Lastly, efforts towards assisting countries, particularly the developing countries by providing them with a mechanism to use western style accounting systems may cause harm because UK professional bodies don’t make concessions to overseas students and insist on a set of knowledge known to UK practice and are irrelevant and harmful if applied in the wrong way (Seminar note).
ADVANTAGES AND DISADVANTAGES OF A PRINCIPLE BASED APPROACH AND RULES BASED APPROACH FOR REGULATION OF FINANCIAL REPORTING.
IFRS are generally principle based standards while the US GAAP is more rules based. They differ on a number of points and can affect an entity’s reported results(Gill and Rosen, 2007). The rules based approach has been under fire of late due largely to the Enron Corporation failure whereby Arthur Anderson was seen as designing client-originated financial instruments that met the technical requirements of GAAP while violating the intent (Benston et al., 2006). The Sarbanes-Oxley Act of 2002 (SOX) was then issued to improve financial reporting and protect investors and it requires that the SEC conduct a study on the adoption of a principles based set of accounting standards (James, 2009).
Principle based approach encourage the use of professional judgement with a focus on what is right and not what is in the rules and thus discourages financial engineering. They have a better ability to cope with the speed of change of environment and they are also less voluminous and easier to understand as they provide latitude to financial statement preparers and are easier to conform with international standards(Moneywatch.com, 2002).
However, the flexibility of principle-based approach leads to professional judgement calls when financial statements and audits are prepared and this could lead to financial restatements and increased litigation if the users disagree with the CPA’s judgment.
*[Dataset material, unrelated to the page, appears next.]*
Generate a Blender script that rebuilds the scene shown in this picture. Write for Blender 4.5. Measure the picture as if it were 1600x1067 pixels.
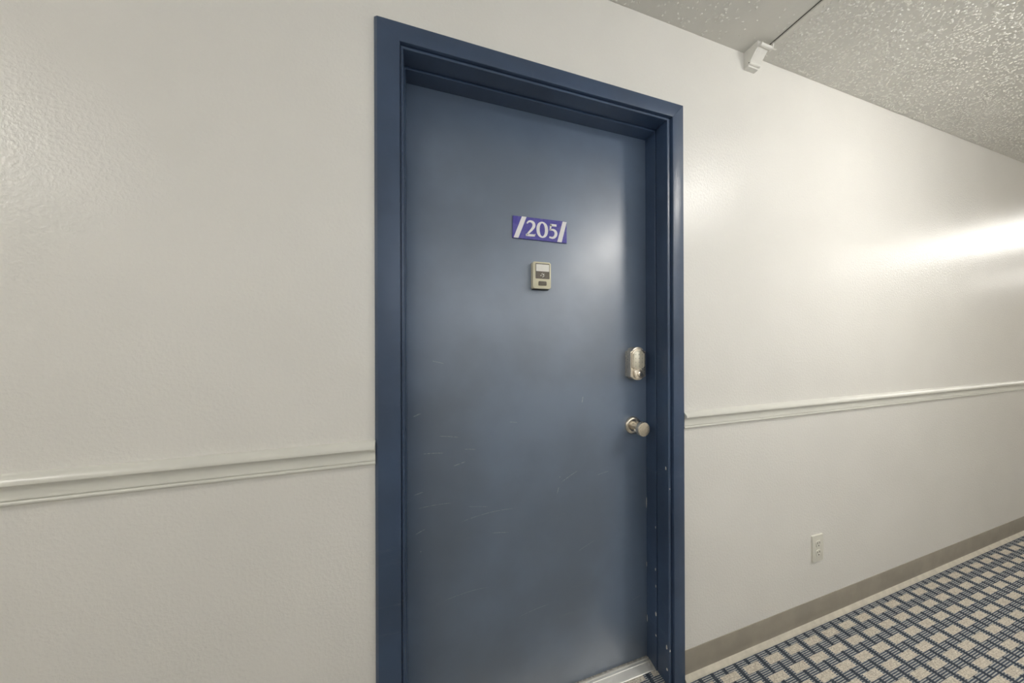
import bpy, bmesh, math, random
import numpy as np
from mathutils import Vector, Matrix

for o in list(bpy.data.objects):
    bpy.data.objects.remove(o)
scene = bpy.context.scene
COL = scene.collection

# ------------------------------------------------------------------ camera
# The corridor wall with the door is the plane y = 0, x runs along it to the right, z is up.
CAM = Vector((0.0, -0.8324, 1.2283))
YAW, PITCH, ROLL, FPX = 0.292896, 0.000612, -0.003223, 452.364
cam_data = bpy.data.cameras.new('camera')
cam_data.sensor_width = 36.0
cam_data.lens = FPX / 1600.0 * 36.0
cam_data.clip_start = 0.02
cam = bpy.data.objects.new('camera', cam_data)
COL.objects.link(cam)
fw = Vector((math.sin(YAW) * math.cos(PITCH), math.cos(YAW) * math.cos(PITCH), math.sin(PITCH)))
rt = Vector((math.cos(YAW), -math.sin(YAW), 0))
up = rt.cross(fw)
r2 = rt * math.cos(ROLL) + up * math.sin(ROLL)
u2 = -rt * math.sin(ROLL) + up * math.cos(ROLL)
m = Matrix((r2, u2, -fw)).transposed().to_4x4()
m.translation = CAM
cam.matrix_world = m
scene.camera = cam

# ------------------------------------------------------------------ world, exposure, lamp positions
world = bpy.data.worlds.new('world')
scene.world = world
world.use_nodes = True
world.node_tree.nodes['Background'].inputs[0].default_value = (0.5, 0.5, 0.5, 1)
world.node_tree.nodes['Background'].inputs[1].default_value = 0.1
vs = scene.view_settings
vs.view_transform = 'Standard'
vs.look = 'None'
vs.gamma = 1.0
vs.use_curve_mapping = False
vs.exposure = 0.98
scene.cycles.diffuse_bounces = 9
LAMP_STRENGTH = 37.5
LAMP_COLOUR = (1.0, 0.968, 0.915)
FILL_GLOW = 0.72       # added fill light, shaped as a frosted window behind the camera
LAMPS = [(-5.9, -1.04, 'far left'), (-2.35, -1.04, 'left'), (1.92, -1.04, 'near'), (5.9, -0.66, 'right'), (9.8, -0.66, 'far right')]

# ------------------------------------------------------------------ node helpers
class Mat:
    def __init__(self, name, base=(0.5, 0.5, 0.5), rough=0.5, metal=0.0, spec=0.5):
        self.m = bpy.data.materials.new(name)
        self.m.use_nodes = True
        self.nt = self.m.node_tree
        self.b = self.nt.nodes['Principled BSDF']
        self.set('Base Color', (*base, 1))
        self.set('Roughness', rough)
        self.set('Metallic', metal)
        self.set('Specular IOR Level', spec)
        self._pos = None

    def set(self, k, v):
        s = self.b.inputs[k]
        if isinstance(v, bpy.types.NodeSocket):
            self.nt.links.new(v, s)
        else:
            s.default_value = v

    def node(self, kind, **kw):
        n = self.nt.nodes.new(kind)
        for k, v in kw.items():
            setattr(n, k, v)
        return n

    def link(self, s, v):
        if isinstance(v, bpy.types.NodeSocket):
            self.nt.links.new(v, s)
        else:
            s.default_value = v

    def pos(self):
        if self._pos is None:
            g = self.node('ShaderNodeNewGeometry')
            self._pos = g.outputs['Position']
        return self._pos

    def xyz(self, v=None):
        n = self.node('ShaderNodeSeparateXYZ')
        self.link(n.inputs[0], v or self.pos())
        return n.outputs[0], n.outputs[1], n.outputs[2]

    def math(self, op, a, b=0.0, c=None, clamp=False):
        n = self.node('ShaderNodeMath', operation=op, use_clamp=clamp)
        self.link(n.inputs[0], a)
        self.link(n.inputs[1], b)
        if c is not None:
            self.link(n.inputs[2], c)
        return n.outputs[0]

    def vscale(self, vec, s):
        n = self.node('ShaderNodeVectorMath', operation='MULTIPLY')
        self.link(n.inputs[0], vec)
        n.inputs[1].default_value = s
        return n.outputs[0]

    def noise(self, scale, detail=2.0, rough=0.5, vec=None, dist=0.0):
        n = self.node('ShaderNodeTexNoise')
        self.link(n.inputs['Vector'], vec or self.pos())
        n.inputs['Scale'].default_value = scale
        n.inputs['Detail'].default_value = detail
        n.inputs['Roughness'].default_value = rough
        n.inputs['Distortion'].default_value = dist
        return n.outputs['Fac']

    def voronoi(self, scale, vec=None, feature='F1'):
        n = self.node('ShaderNodeTexVoronoi', feature=feature)
        self.link(n.inputs['Vector'], vec or self.pos())
        n.inputs['Scale'].default_value = scale
        return n.outputs['Distance']

    def ramp(self, fac, lo, hi, a=0.0, b=1.0):
        n = self.node('ShaderNodeMapRange', interpolation_type='SMOOTHSTEP')
        self.link(n.inputs[0], fac)
        n.inputs[1].default_value = lo
        n.inputs[2].default_value = hi
        n.inputs[3].default_value = a
        n.inputs[4].default_value = b
        return n.outputs[0]

    def mix(self, fac, a, b):
        n = self.node('ShaderNodeMix', data_type='RGBA')
        self.link(n.inputs[0], fac)
        for i, v in ((6, a), (7, b)):
            if isinstance(v, bpy.types.NodeSocket):
                self.nt.links.new(v, n.inputs[i])
            else:
                n.inputs[i].default_value = (*v, 1)
        return n.outputs[2]

    def bump(self, height, strength=1.0, dist=0.001, prev=None):
        n = self.node('ShaderNodeBump')
        n.inputs['Strength'].default_value = strength
        n.inputs['Distance'].default_value = dist
        self.link(n.inputs['Height'], height)
        if prev is not None:
            self.link(n.inputs['Normal'], prev)
        self.set('Normal', n.outputs[0])
        return n.outputs[0]

    def segment(self, x, z, a, b, w):
        """soft mask of a scratch from a to b (door-plane coordinates, metres)"""
        dx, dz = b[0] - a[0], b[1] - a[1]
        L = math.hypot(dx, dz)
        cx, cz = (a[0] + b[0]) / 2, (a[1] + b[1]) / 2
        px = self.math('SUBTRACT', x, cx)
        pz = self.math('SUBTRACT', z, cz)
        t = self.math('ADD', self.math('MULTIPLY', px, dx / L), self.math('MULTIPLY', pz, dz / L))
        s = self.math('SUBTRACT', self.math('MULTIPLY', pz, dx / L), self.math('MULTIPLY', px, dz / L))
        s = self.math('ADD', s, self.math('MULTIPLY', self.math('MULTIPLY', t, t), 0.9))
        ml = self.ramp(self.math('ABSOLUTE', t), L * 0.30, L * 0.5, 1.0, 0.0)
        ms = self.ramp(self.math('ABSOLUTE', s), w * 0.3, w, 1.0, 0.0)
        return self.math('MULTIPLY', ml, ms)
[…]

They can also be a significant loss of comparability among reporting entities because preparers and auditors are required to exercise judgement in accounting for transactions (Benston et al., 2006).
The Rules based Approach are developed to meet demands of major constituents like management and auditors who want a clear answer to every perceivable accounting issue and this protects accountants from criticisms and lawsuits (Benston et al., 2006).
There is also less need for explanation in financial statements and less room for interpretation which results in less complex and more transparent financial statements and it reduces problems in countries such as the US characterized by a litigious environment and dominated by a very legalistic framework as the rules are stated clearly (Benston et al., 2006).
However, they are too voluminous as it comprises of over 2000 separate pronouncements which are several hundred pages long and issued in various forms and formats by numerous bodies (Gill and Rosen, 2007).
Secondly, because of its detailed regulations, application of rules-based approach has led to a lack of transparency regarding matters like revenue recognition derivatives, off-balance sheet finance and the likes (Elliot and Elliot, 2006).
Lastly, rules can become useless or dysfunctional when the economic environment changes or if managers create innovative transactions (Benston et al., 2006).
CONCLUSION
Convergence of IFRS and the US GAAP is in the best interest of US companies in the long run if it provides greater comparability and yields equal or higher quality standards. They both represent a high quality set of accounting standards in terms of mitigating information asymmetry and providing information important for valuation. However, it’s unclear whether IFRS provides equivalent financial reporting quality relative to US GAAP(Bradshaw et al., 2010).